As for his reaction to the modern-day Seoul, Ehredt exclaimed: "It is proof, if there were any doubt, that the efforts of the American troops were not in vain."

That message was reinforced at a lavish banquet Friday night at Seoul's Hyatt Hotel honoring veterans from all 22 countries who fought in Korea under the U.N. flag. Speakers ranging from former U.S. Secretary of State Henry Kissinger to South Korean business leaders thanked the veterans for their contributions to South Korea's prosperity.

The Federation of Korean Industries is paying for the trips of hundreds of the veterans, whose names were drawn by lottery.
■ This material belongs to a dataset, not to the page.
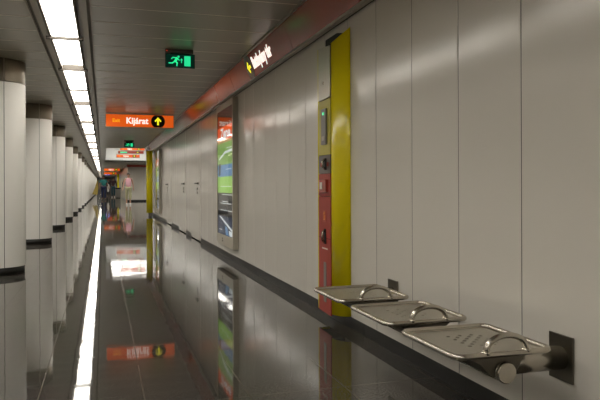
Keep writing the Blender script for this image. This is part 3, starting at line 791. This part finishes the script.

The celebrations are gratifying to Korean War veterans, who have sometimes complained that their sacrifices have gotten less recognition than those of World War II or Vietnam veterans. Almost 34,000 Americans died during the three-year conflict.

"When we came home, we weren't spat at, we weren't applauded. We were just forgotten," said Savetz, who notes that he rarely talked about the war. "Maybe it is because the war was never officially over and could always start up again."

In anticipation of the festivities, the North Koreans have been surly, calling the main event scheduled yesterday at the truce village of Panmunjom a "dangerous act."

Another discordant note has been the undercurrent of anti-Americanism.

Even though South Koreans have been unfailingly kind, often cheering as the veterans drive by in tour buses, many younger people resent the American role in Korea. In recent months, South Korea has been rocked by large demonstrations against the continuing U.S. military presence.

Yesterday at Panmunjom, a tearful Fred Daniel Bertrand, a former U.S. Marine sergeant, said the "most difficult part of the war was what you left behind, your buddies, people who didn't make it."

The morning ceremony at Panmunjom was timed to coincide with the hour the armistice was signed — 10 a.m. local time on July 27, 1953. An evening ceremony, including a 21-gun salute, was held at the U.S. military headquarters in Seoul to mark the time the cease-fire took effect 12 hours later.

Philip Datz, a veteran from Beaufort, S.C., said he was approached on the street in Seoul the other day by an elderly man who just kept repeating the words, "Thank you."

"I think that was all the English he knew," Datz said. "But it was enough."